Une loi Egalim pas à la hauteur
Autre sujet d’inquiétude : les relations commerciales et les négociations de novembre. Pour Michel Joux, la loi qui a été votée en début de semaine «n’est malheureusement pas la hauteur des enjeux pour les rééquilibrer» (>>> En savoir plus). Stéphane Travert appelle pourtant «agriculteurs, transformateurs et distributeurs à s’asseoir autour d’une table pour définir des indicateurs de coûts de production qui permettent de payer un prix juste et rémunérateur pour chaque maillon de la filière».
Encore une fois, ces paroles n’arrivent pas à convaincre les professionnels. «À Interbev nous faisons face à une situation de blocage au niveau du plan de filière pour définir les indicateurs», raconte Bruno Dufayet. «Nous avions pensé à un plan B en cas de blocage, mais la loi nous l’a enlevé en retirant la possibilité de faire appel à l’Observatoire des prix et des marges», ajoute le président de la FNB. Le ministre a cependant annoncé qu’il appelait les interprofessions qui rencontrent des difficultés pour trouver des accords à se saisir du médiateur de la République en charge des relations agricoles.
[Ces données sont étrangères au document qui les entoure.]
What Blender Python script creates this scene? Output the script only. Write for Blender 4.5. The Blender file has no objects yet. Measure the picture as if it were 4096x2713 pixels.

Encore une fois, cette réponse ne semble pas satisfaire les agriculteurs. «Si la grande distribution veut camper sur ses positions, le médiateur ne pourra rien faire», note le secrétaire général adjoint de la FNSEA. Il poursuit en soulignant qu’ils avaient mis en garde le ministre en lui rappelant que le travail n’était pas terminé et que le moment n’était pas encore à la communication. Bruno Dufayet assure qu’un bilan sera fait dans un an pour «vérifier si cette loi présentée comme exceptionnelle apporte bien les résultats escomptés en matière de rémunération pour les producteurs».